O colonialismo é o nome da experiência que visava levar as “maravilhas” do Estado liberal e do mercado, portanto, “da civilização”, aos povos “primitivos”. Levar os valores civilizatórios ao novo mundo era a “missão” dos iluminados europeus. Mas a experiência da colonização se mostrou absolutamente antiliberal; um processo de espoliação violento.
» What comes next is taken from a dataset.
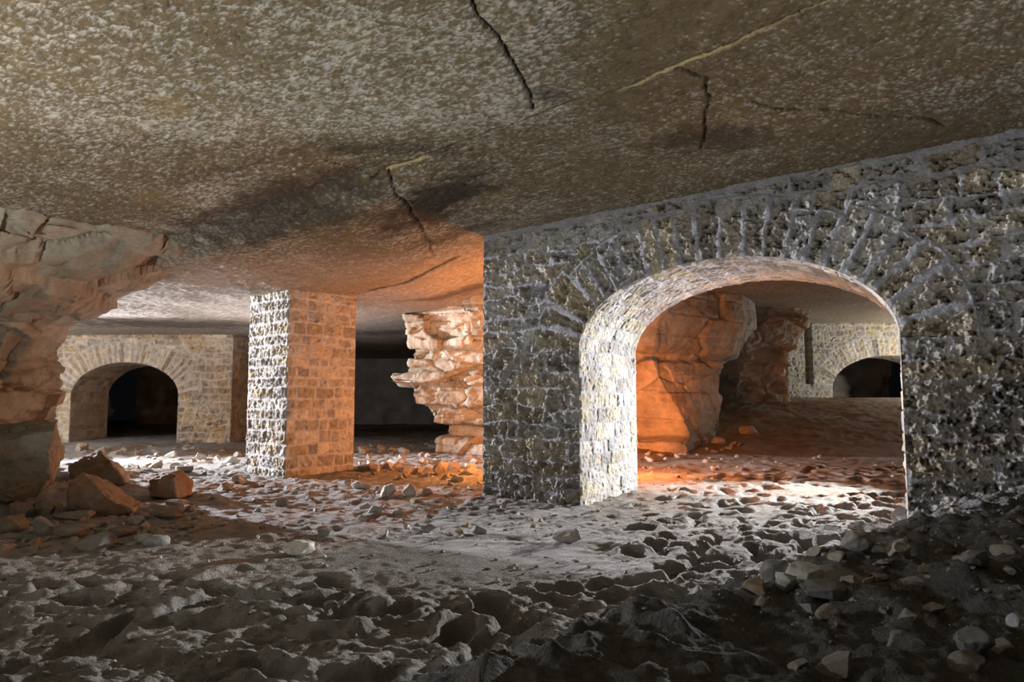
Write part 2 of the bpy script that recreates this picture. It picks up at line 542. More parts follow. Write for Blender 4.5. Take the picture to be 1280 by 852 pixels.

Ficou evidente que liberdade, igualdade e fraternidade, lemas da Revolução Francesa, que fundaram a ideia de Estado Moderno, não passavam de um discurso vazio que só servia a poucos privilegiados. Com a colonização nasceu também um processo de desumanização dos povos não europeus, retratados como bestiais, primitivos, degenerados, sem história. Destes processos nasceram as práticas discriminatórias e o genocídio que marcaram a história do nosso país.
Escravidão
Portanto, não há como falar em raça sem discutir gênero e classe, sobretudo no Brasil, vez que são opressões que nasceram do paradigma colonizador do sujeito universal: homem hétero, branco e europeu. Da mesma forma como não podemos discutir o país em que vivemos, e avançar em análises mais profundas, desconsiderando a escravidão como violência fundadora - escravidão que é parte do processo de expansão do capitalismo.
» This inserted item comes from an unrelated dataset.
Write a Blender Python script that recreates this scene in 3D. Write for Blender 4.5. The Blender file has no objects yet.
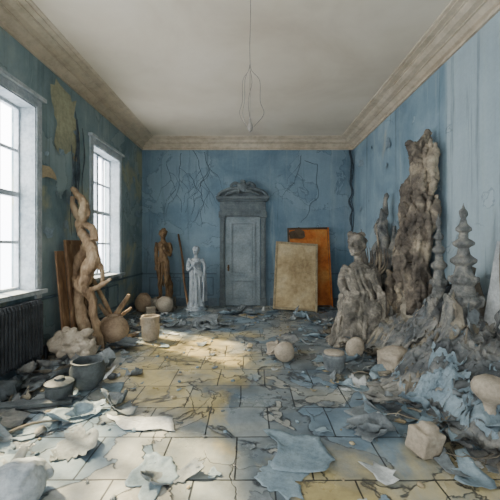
import bpy, math, random
from mathutils import Vector, Matrix, Euler, noise
random.seed(7)
R=random.Random(11)
scene=bpy.context.scene
XL,XR,YB,YF,H=-3.0,2.76,9.1,-2.5,4.5

# ------------------------------------------------------------ materials
def C(r,g,b):
    f=lambda c:((c/255+0.055)/1.055)**2.4 if c/255>0.04045 else c/255/12.92
    return (f(r),f(g),f(b),1)
class NT:
    def __init__(s,name):
        s.mat=bpy.data.materials.new(name); s.mat.use_nodes=True
        s.t=s.mat.node_tree; s.n=s.t.nodes; s.b=s.n['Principled BSDF']
        s.pos=s.n.new('ShaderNodeNewGeometry').outputs['Position']
    def link(s,a,b): s.t.links.new(a,b)
    def put(s,sock,v):
        if hasattr(v,'is_output'): s.link(v,sock)
        else: sock.default_value=v
    def mapping(s,scale,vec=None,loc=(0,0,0)):
        m=s.n.new('ShaderNodeMapping'); s.link(vec or s.pos,m.inputs[0]); m.inputs['Scale'].default_value=scale; m.inputs['Location'].default_value=loc
        return m.outputs[0]
    def noise(s,scale,detail=6,rough=.6,dist=0,vec=None):
        m=s.n.new('ShaderNodeTexNoise'); s.link(vec or s.pos,m.inputs['Vector'])
        m.inputs['Scale'].default_value=scale;m.inputs['Detail'].default_value=detail;m.inputs['Roughness'].default_value=rough;m.inputs['Distortion'].default_value=dist
        return m.outputs[0]
    def noisec(s,scale,detail=4,vec=None):
        m=s.n.new('ShaderNodeTexNoise'); s.link(vec or s.pos,m.inputs['Vector'])
        m.inputs['Scale'].default_value=scale;m.inputs['Detail'].default_value=detail
        return m.outputs['Color']
    def ramp(s,v,stops):
        m=s.n.new('ShaderNodeValToRGB'); s.link(v,m.inputs[0]); e=m.color_ramp.elements
        while len(e)<len(stops): e.new(0.5)
        for i,(p,c) in enumerate(stops):
            e[i].position=p; e[i].color=c if not isinstance(c,(int,float)) else (c,c,c,1)
        return m.outputs[0]
    def mix(s,f,a,b,mode='MIX'):
        m=s.n.new('ShaderNodeMix'); m.data_type='RGBA'; m.blend_type=mode
        s.put(m.inputs[0],f); s.put(m.inputs[6],a); s.put(m.inputs[7],b)
        return m.outputs[2]
    def math(s,op,a,b=0.0):
        m=s.n.new('ShaderNodeMath'); m.operation=op; s.put(m.inputs[0],a); s.put(m.inputs[1],b); return m.outputs[0]
    def vor(s,scale,vec=None,feature='DISTANCE_TO_EDGE'):
        m=s.n.new('ShaderNodeTexVoronoi'); m.feature=feature; s.link(vec or s.pos,m.inputs['Vector']); m.inputs['Scale'].default_value=scale
        return m.outputs['Distance'] if feature!='COLOR' else m.outputs['Color']
    def warp(s,scale,amt):
        c=s.noisec(scale)
        m=s.n.new('ShaderNodeVectorMath'); m.operation='MULTIPLY_ADD'; s.link(c,m.inputs[0]); m.inputs[1].default_value=(amt,)*3; s.link(s.pos,m.inputs[2]); return m.outputs[0]
    def sep(s):
        m=s.n.new('ShaderNodeSeparateXYZ'); s.link(s.pos,m.inputs[0]); return m.outputs
    def fin(s,col,rough=.8,bump=None,bs=.3,bd=.02,spec=.3):
        s.put(s.b.inputs['Base Color'],col); s.put(s.b.inputs['Roughness'],rough)
        s.b.inputs['Specular IOR Level'].default_value=spec
        if bump is not None:
            m=s.n.new('ShaderNodeBump'); m.inputs['Strength'].default_value=bs; m.inputs['Distance'].default_value=bd
            s.link(bump,m.inputs['Height']); s.link(m.outputs[0],s.b.inputs['Normal'])
        return s.mat

def simple(name,c1,c2,scale=6,rough=.8,bs=.4,c3=None,stretch=(1,1,1),spec=.3,metal=0):
    s=NT(name); v=s.mapping(stretch)
    n=s.noise(scale,8,.65,.4,v)
    stops=[(.3,c1),(.62,c2)] if c3 is None else [(.3,c1),(.5,c2),(.66,c3)]
    col=s.ramp(n,stops)
    f=s.noise(scale*7,4,.7,0,v)
    col=s.mix(.4,col,s.ramp(f,[(.35,.35),(.6,1.0)]),'MULTIPLY')
    s.b.inputs['Metallic'].default_value=metal
    return s.fin(col,rough,s.noise(scale*4,8,.7,0,v),bs,.02,spec)

def wall_mat(name,base,light,dark,ochre,och_amt=.62,split=None,peel=.56,crack=True,drip=.5):
    s=NT(name)
    n=s.noise(.9,8,.62,.5)
    col=s.ramp(n,[(.32,dark),(.5,base),(.68,light)])
    pv=s.warp(1.5,.35)
    p=s.noise(.8,9,.55,.6,pv)
    pm=s.ramp(p,[(peel,0),(peel+.006,1)])
    col=s.mix(s.math('MULTIPLY',pm,.5),col,light)
    edge=s.ramp(p,[(peel-.008,0),(peel-.002,1),(peel+.003,1),(peel+.006,0)])
    o=s.noise(.75,8,.6,.3,s.mapping((1,1,.8),None,(4.3,2.2,7.1)))
    om=s.ramp(o,[(och_amt-.02,0),(och_amt+.05,.7)])
    col=s.mix(om,col,ochre)
    if split:
        y=s.sep()[1]
        yy=s.math('ADD',y,s.math('MULTIPLY',s.noise(2,6),.12))
        m=s.ramp(s.math('MULTIPLY',yy,.1),[(split/10,1),(split/10+.002,0)])
        col=s.mix(s.math('MULTIPLY',m,.6),col,split_col)
        e2=s.ramp(s.math('MULTIPLY',yy,.1),[(split/10-.001,0),(split/10,1),(split/10+.002,1),(split/10+.004,0)])
        col=s.mix(s.math('MULTIPLY',e2,.4),col,dark)
    col=s.mix(s.math('MULTIPLY',edge,.35),col,C(60,74,84))
    dv=s.mapping((2.6,2.6,.16),s.warp(1.0,.15))
    d1=s.ramp(s.noise(1.6,7,.72,0,dv),[(.56,0),(.66,1)])
    col=s.mix(s.math('MULTIPLY',d1,drip),col,s.mix(.5,light,C(176,188,178)))
    d2=s.ramp(s.noise(2.3,7,.72,0,s.mapping((2.6,2.6,.14),None,(3,8,1))),[(.56,0),(.68,1)])
    col=s.mix(s.math('MULTIPLY',d2,.5),col,C(66,84,90))
    st=s.noise(1.0,6,.7,0,s.mapping((3.5,3.5,.35)))
    col=s.mix(.28,col,s.ramp(st,[(.3,.5),(.6,1.0)]),'MULTIPLY')
    fine=s.noise(22,5,.7)
    col=s.mix(.12,col,s.ramp(fine,[(.35,.5),(.6,1.0)]),'MULTIPLY')
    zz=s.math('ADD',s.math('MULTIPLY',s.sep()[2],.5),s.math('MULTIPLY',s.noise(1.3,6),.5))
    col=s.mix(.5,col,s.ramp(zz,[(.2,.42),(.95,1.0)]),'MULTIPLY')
    if crack:
        cv=s.vor(.6,s.warp(2.2,.55))
        cm=s.ramp(cv,[(0,1),(.005,.0)])
        cm=s.math('MULTIPLY',cm,s.ramp(s.noise(.9,2),[(.5,0),(.56,1)]))
        col=s.mix(s.math('MULTIPLY',cm,.55),col,C(50,60,68))
    b=s.math('ADD',s.math('MULTIPLY',pm,.5),s.noise(9,8,.7))
    return s.fin(col,.78,b,.35,.015,.25)
split_col=C(180,196,200)
OCH=C(168,168,136)
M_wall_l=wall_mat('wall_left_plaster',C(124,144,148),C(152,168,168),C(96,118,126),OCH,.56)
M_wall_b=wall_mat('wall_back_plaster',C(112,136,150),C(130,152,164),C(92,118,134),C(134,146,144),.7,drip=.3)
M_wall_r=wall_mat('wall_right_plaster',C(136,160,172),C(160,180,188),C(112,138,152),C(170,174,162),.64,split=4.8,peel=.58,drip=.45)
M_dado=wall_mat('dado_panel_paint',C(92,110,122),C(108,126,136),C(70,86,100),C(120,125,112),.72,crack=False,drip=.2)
def ceil_mat():
    s=NT('ceiling_plaster'); n=s.noise(.6,7,.6,.4)
    col=s.ramp(n,[(.3,C(196,185,165)),(.55,C(214,205,186)),(.75,C(222,214,198))])
    return s.fin(col,.9,s.noise(12,6,.6),.1,.01)
M_ceil=ceil_mat()
M_corn=simple('cornice_plaster',C(182,168,144),C(206,194,172),.7,.8,.05)
def floor_mat():
    s=NT('tile_floor')
    v=s.mapping((1,1,1),s.warp(1.2,.05),(.1,.25,0))
    br=s.n.new('ShaderNodeTexBrick'); s.link(v,br.inputs['Vector'])
    br.offset=.5; br.inputs['Scale'].default_value=1.0; br.inputs['Brick Width'].default_value=.56; br.inputs['Row Height'].default_value=.52
    br.inputs['Mortar Size'].default_value=.007; br.inputs['Mortar Smooth'].default_value=.1
    br.inputs['Color1'].default_value=C(84,98,110); br.inputs['Color2'].default_value=C(154,158,152); br.inputs['Mortar'].default_value=C(40,44,50)
    br.inputs['Bias'].default_value=-.1
    col=br.outputs['Color']; fac=br.outputs['Fac']
    n=s.noise(.75,8,.62,.7)
    col=s.mix(.5,col,s.ramp(n,[(.32,C(76,94,108)),(.47,C(114,130,140)),(.56,C(142,148,142)),(.68,C(180,178,162))]))
    pv=s.warp(1.0,.45)
    p=s.noise(1.0,7,.52,.5,pv)
    pm=s.ramp(p,[(.525,0),(.531,1)])
    col=s.mix(s.math('MULTIPLY',pm,.75),col,s.ramp(s.noise(3,6),[(.35,C(96,122,140)),(.65,C(140,160,172))]))
    p2=s.noise(1.3,7,.5,.5,s.mapping((1,1,1),pv,(7,3,1)))
    pm2=s.ramp(p2,[(.57,0),(.576,1)])
    col=s.mix(s.math('MULTIPLY',pm2,.6),col,C(178,176,162))
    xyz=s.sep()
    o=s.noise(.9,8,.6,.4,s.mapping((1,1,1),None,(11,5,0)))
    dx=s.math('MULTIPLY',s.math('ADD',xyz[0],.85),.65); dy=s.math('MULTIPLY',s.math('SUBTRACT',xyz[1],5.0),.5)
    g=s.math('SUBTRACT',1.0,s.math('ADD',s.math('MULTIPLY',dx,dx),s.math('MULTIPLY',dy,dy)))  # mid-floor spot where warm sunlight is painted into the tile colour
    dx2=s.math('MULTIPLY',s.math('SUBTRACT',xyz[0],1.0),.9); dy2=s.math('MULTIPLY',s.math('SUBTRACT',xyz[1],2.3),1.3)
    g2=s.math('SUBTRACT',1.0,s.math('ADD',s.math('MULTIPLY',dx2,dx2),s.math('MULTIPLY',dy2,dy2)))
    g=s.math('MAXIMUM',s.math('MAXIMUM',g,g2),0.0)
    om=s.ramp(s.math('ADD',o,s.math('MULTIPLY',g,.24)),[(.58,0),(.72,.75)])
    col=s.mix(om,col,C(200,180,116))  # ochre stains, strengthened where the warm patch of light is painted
    e1=s.ramp(p,[(.512,0),(.523,1),(.529,1),(.534,0)]); e2=s.ramp(p2,[(.561,0),(.568,1),(.574,1),(.579,0)])
    col=s.mix(s.math('MULTIPLY',s.math('MAXIMUM',e1,e2),.8),col,C(38,44,52))
    col=s.mix(s.math('MULTIPLY',fac,.88),col,C(34,38,44))
    cr=s.ramp(s.vor(1.1,s.warp(2.6,.5)),[(0,1),(.008,0)])
    cr=s.math('MULTIPLY',cr,s.ramp(s.noise(.8,3),[(.44,0),(.5,1)]))
    col=s.mix(s.math('MULTIPLY',cr,.75),col,C(34,38,44))
    grime=s.noise(2.2,9,.7)
    col=s.mix(.6,col,s.ramp(grime,[(.36,.32),(.57,1.0)]),'MULTIPLY')
    h=s.math('SUBTRACT',s.math('ADD',s.math('MULTIPLY',pm,.5),s.math('ADD',s.math('MULTIPLY',pm2,.6),s.math('MULTIPLY',s.noise(8,7),.5))),s.math('ADD',fac,cr))
    rough=s.ramp(s.noise(1.6,6),[(.35,.22),(.65,.5)])
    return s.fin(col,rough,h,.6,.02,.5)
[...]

Simone de Beauvoir (1970), em “O segundo sexo”, vai questionar o que é “ser mulher” e, ao fazê-lo, questiona também o que é “ser homem”. A autora abriu um campo imenso para inúmeras teorias e ideias que vão surgir a partir daí. Antes dela, Soujorner Truth, em seu célebre discurso2, questionou: “não sou eu uma mulher?”, referindo-se à sua condição de mulher negra. Ao fazê-lo, denunciou que tudo aquilo pelo que protestavam as mulheres brancas de classe média não passava de privilégios de raça e classe e que, portanto, não poderiam falar e nome de todas as mulheres, vez que as mulheres negras não estavam incluídas em suas pautas.
Como se vê, não dá pra discutir gênero, raça e classe isoladamente, né? Nem tampouco descolados da realidade concreta em que vivemos – sob a ordem do capital. Pois é sobre isso que iremos dialogar aqui, neste espaço. Temos um longo caminho pela frente se quisermos compreender o Brasil e este estado de coisas bolsonarista que nos assola. E sem compreender a realidade em que vivemos não conseguiremos transformá-la.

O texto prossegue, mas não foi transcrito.